50% of our fellows come referred from existing fellows: the conversion rate is actually five times higher if the fellow was referred than if she came cold.
The objective is to encourage the referrals by growing the On Deck ‘surface area’. How do we do that? By launching new programs so that fellows have new eligible people nearby to refer to the community.
For example, we opened up the flow of designers with a Designer program.
That way we generated a referral flywheel.
A.C.: And have you identified any bottleneck that you’re working on?
G.S.: Yes, it is actually the challenge to find good program directors.
A.C.: Could you expand on the playbooks?
G.S.: You make a playbook to ensure that the organization will build things in a repeatable, effective and efficient manner. Systematic, you could say.
The key thing to know about playbooks? They don’t work unless you have context, it’s not just a set of instructions. You need to communicate everything that is in your head in writing, breaking it down to manageable chunks, on a precise timeline: ‘at J-4, you have to do this, that way’.
Never hesitate to add content: nothing should be left to chance.

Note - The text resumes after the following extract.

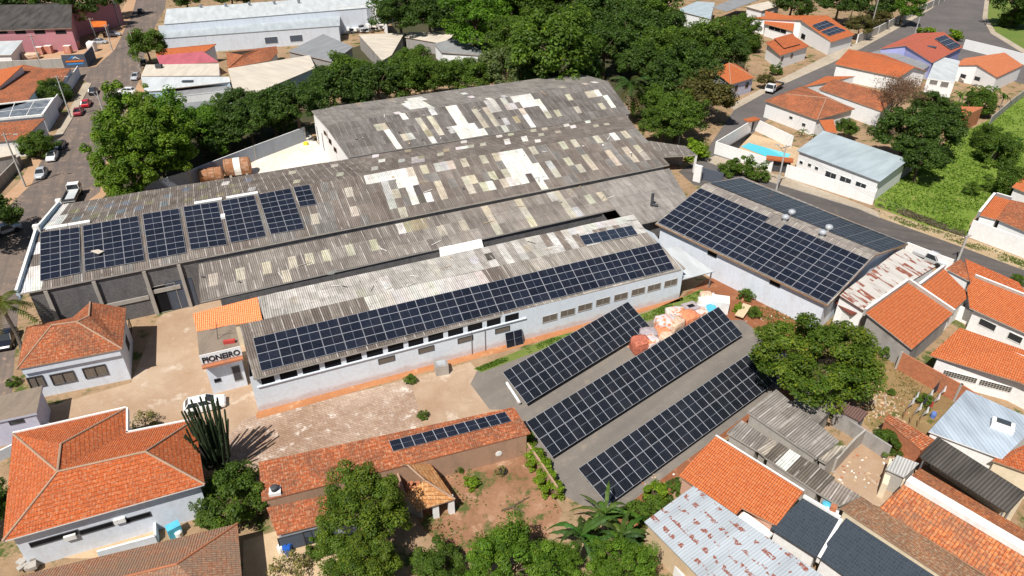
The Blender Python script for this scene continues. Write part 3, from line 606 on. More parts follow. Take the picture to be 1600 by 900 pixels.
# arrays on the long hall
def pl(a, b, c):
    n = (b - a).cross(c - a).normalized(); return (a, n if n.z > 0 else -n)
plM = pl(Mn0, Mn1, Mr0.lerp(Mr1, .3)); plP = pl(Pn0, Pn1, Pr0); plPf = pl(Pf0, Pf1, Pr1)
gl = 'rooftop solar arrays on the longest hall'
for c, nc, nr, lab in [([(62.5, 363), (124, 354.5), (126, 426), (62.5, 439)], 2, 8, 'leftmost roof array beside the white street parapet, two columns of blue modules'), ([(129, 352.5), (215.5, 337), (226, 407), (132.5, 424)], 3, 8, 'widest roof array of three columns with a pale sheet scrap lying on it'),
    ([(222.5, 334.5), (279.5, 325.5), (291, 394.5), (232.5, 405.5)], 2, 8, 'two column roof array just right of the three column one'), ([(286, 323), (339.5, 315), (355, 382), (298, 390)], 2, 8, 'middle two column roof array, fourth from the street parapet'),
    ([(345, 314), (397, 304.5), (416, 369), (360.5, 379)], 2, 8, 'two column roof array with a white box at its left edge'), ([(403, 303.5), (453.5, 294), (476, 357), (423, 366)], 2, 8, 'two column roof array beside the smallest four module array'), ([(458, 292.5), (483, 288), (495, 319), (468.5, 323)], 1, 4, 'smallest roof array of four modules in one column')]:
    array('roof_solar_array', lab, c, nc, nr, plane=plM, group=gl)
array('roof_solar_array', 'long four row solar array covering the front hall roof above its pale wall', [(395, 528), (1030, 379), (1054.5, 420), (408, 580)], 23, 4, plane=plP)
array('roof_solar_array', 'small single row solar array on the white weathered rear slope of the front hall', [(905, 368.5), (987, 352), (997, 366), (914, 383)], 6, 1, plane=plPf, landscape=False)
# right hall
zeS, zrS = 4.4, 6.6
Sn0, Sn1 = P(1024, 349, zeS), P(1294, 477, zeS); Sr0, Sr1 = P(1101, 287, zrS), P(1367, 399, zrS); Sf0, Sf1 = P(1160, 276, zeS + .6), P(1419, 381, zeS + .6)
root = thing('solar_hall', 'pale blue hall beside the side street with both roof slopes covered in solar modules', 'factory hall', flat(cen([Sn0, Sn1, Sf0, Sf1]))); hallS = root
mb = MB(); sheet_slope(mb, [Sn0, Sn1, Sr1, Sr0], [(.36, .32, .28), (.32, .28, .25)], R); sheet_slope(mb, [Sf0, Sf1, Sr1, Sr0], [(.38, .34, .30), (.34, .30, .27)], R); under(mb, [Sn0, Sn1, Sr1, Sr0], 'wood'); under(mb, [Sf0, Sf1, Sr1, Sr0], 'wood'); mb.build('roof', root)
lpS = inset_loop([Sn0, Sn1, Sr1, Sf1, Sf0, Sr0], .8, .2); mb = MB()
for a, d in zip(lpS, lpS[1:] + lpS[:1]): mb.face([flat(a), flat(d), d, a], M['wall_lightblue' if False else 'wall_bluewhite'])
mb.build('wall', root)
a, d = lpS[0], lpS[1]
for x, y in ((1113, 397), (1211, 443)): opening(root, a, d, x, y, 1.5, .7, 'window', 'dark', 'frame_dark')
plS = pl(Sn0, Sn1, Sr0.lerp(Sr1, .5)); plSf = pl(Sf0, Sf1, Sr0.lerp(Sr1, .5))
array('roof_solar_array', 'big eight row solar array on the hall slope facing the red earth yard', [(1094, 293.5), (1358.5, 405.5), (1292.5, 474.5), (1027.5, 347.5)], 11, 8, plane=plS, skip=((5, 0),))
array('roof_solar_array', 'thin lined solar array on the far hall slope facing the side street', [(1158, 278), (1416, 380.5), (1376, 393.5), (1109.5, 285.5)], 11, 7, plane=plSf, mat='module_thin')
for i, (x, y, l) in enumerate(((1226, 345, 'lower roof ventilator of the pair nearer the parked truck road'), (1236, 337, 'upper roof ventilator of the pair nearer the palm tree'), (1284, 369, 'lower roof ventilator of the pair nearer the rusty roof'), (1294, 361, 'upper roof ventilator of the pair nearer the rusty roof'))):
    c = onplane(x, y, *(plS if i % 2 == 0 else plSf)); c.z += -.05
    r = tag(thing('roof_ventilator', ['silver turbine ventilator near the middle of the ridge, on the near slope', 'silver turbine ventilator near the middle of the ridge, on the street slope', 'silver turbine ventilator nearer the rusty roof, on the near slope', 'silver turbine ventilator nearer the rusty roof, on the street slope'][i], 'ventilator', c, 'turbine ventilators on the solar hall ridge'), *[['silver turbine ventilator near the middle of the ridge, on the near slope', 'silver turbine ventilator near the middle of the ridge, on the street slope', 'silver turbine ventilator nearer the rusty roof, on the near slope', 'silver turbine ventilator nearer the rusty roof, on the street slope'][i], 'ventilator'])
    m = MB(); m.lathe(c, [(.3, -.1), (.3, .35)], M['galv'], 14); m.build('base_collar', r)
    m = MB(); m.lathe(c + Z * .35, [(.3, 0), (.48, .14), (.52, .32), (.46, .5), (.28, .62), (.06, .66)], M['galv'], 16); m.build('turbine_head', r)
# ground arrays: tilted tables of two rows on posts
def field(label, tl, tr, br, bl, nc, z0, z1):
    r, q, n = array('ground_solar_array', label, [tl, tr, br, bl], nc, 2, zs=[z1, z1, z0, z0], landscape=False, mat='module_field', group='ground solar arrays in the tarmac yard')
    for i in range(0, 7):
        t_ = (i + .5) / 7
        for s, nm in ((.2, 'rear_post'), (.8, 'front_post')):
            p = q[0].lerp(q[1], t_).lerp(q[3].lerp(q[2], t_), s) - Z * .1; m = MB(); m.tube(flat(p), p, .06, .06, M['steel'], 6); m.build(nm, r)
    m = MB()
    for s in (.2, .8):
        a_, b_ = q[0].lerp(q[3], s) - n * .1, q[1].lerp(q[2], s) - n * .1; m.tube(a_, b_, .06, .06, M['steel'], 5)
    m.build('rail', r); return q
qa = field('rearmost ground solar array, nearest the pale factory wall', (785, 581.5), (981, 471), (1017.5, 512), (823, 631), 18, .75, 2.5)
qb = field('middle ground solar array, beside the heap of bulk bags', (822, 659), (1122.5, 479), (1161, 522.5), (863, 714), 27, .75, 2.5)
qc = field('nearest ground solar array, partly under the big round tree', (903, 732), (1204, 529.5), (1246, 573), (950, 789), 27, .75, 2.5)
def field_info(q): return (q[1] - q[0]).length, (q[3] - q[0]).length
print('ARRAYS', [field_info(q) for q in (qa, qb, qc)], 'P roof', (P(1030, 379, 6) - P(395, 528, 6)).length)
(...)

A.C.: You should definitely write a playbook on writing playbooks…
G.S.: (Lol) Yes, maybe I should.
A.C.: On top of your full-time job, you’re writing Seedtable, a weekly newsletter that has 17K+ subscribers and 70k monthly reads. How did this project originate?
G.S.: It first started as a joke with some friends back in Argentina, like many side projects I guess. It was a means to an end: immerse myself in the tech ecosystem and make a name for myself.
It actually shifted when I did something differently: I wrote something of value, instead of just curating. I wrote about Spotify acquiring Gimlet Media, not to simply become like Deezer, as many predicted, but also like Adsense. That article got some momentum and gave me the drive to keep writing. That’s where the first hundreds of subscribers came from.
But I couldn’t help myself: my background is in Growth after all so I thought about how to grow this newsletter. My hypothesis was that people interested in the European tech ecosystem were searching for the best startups in different cities and countries.
A.C.: So you tested it...
G.S.: Yes. First, I bought a HTML template, went to crunchbase, exported a list of the top hundred startups in Berlin, London (...) and uploaded via FTP about 15 lists with a quick template I coded.
Then I uploaded the name of the companies to hunter.io, and emailed them with personalized messages saying ‘we’ve just featured your company in this list. Do you want to check it out?’. Instead of spamming them, I provided value. So, many of them asked for it and shared the list on their social media. And voilà!
That’s how I generated my first 3-4k subscribers.
A.C.: That was the ‘aha moment’ when you understood how this system worked.
Exactly! Once the hypothesis was proven, I scaled the experiment with about a hundred similar lists.
I made sure I had, right from the start, a very good SEO on those queries. I did it by buying the Seedtable domain from auction for 300$ because it already had an incredible backlinks profile (from Techcrunch, Mashable…). The name in itself was not the main focus.
Today, I have hundreds of lists, all dynamically generated.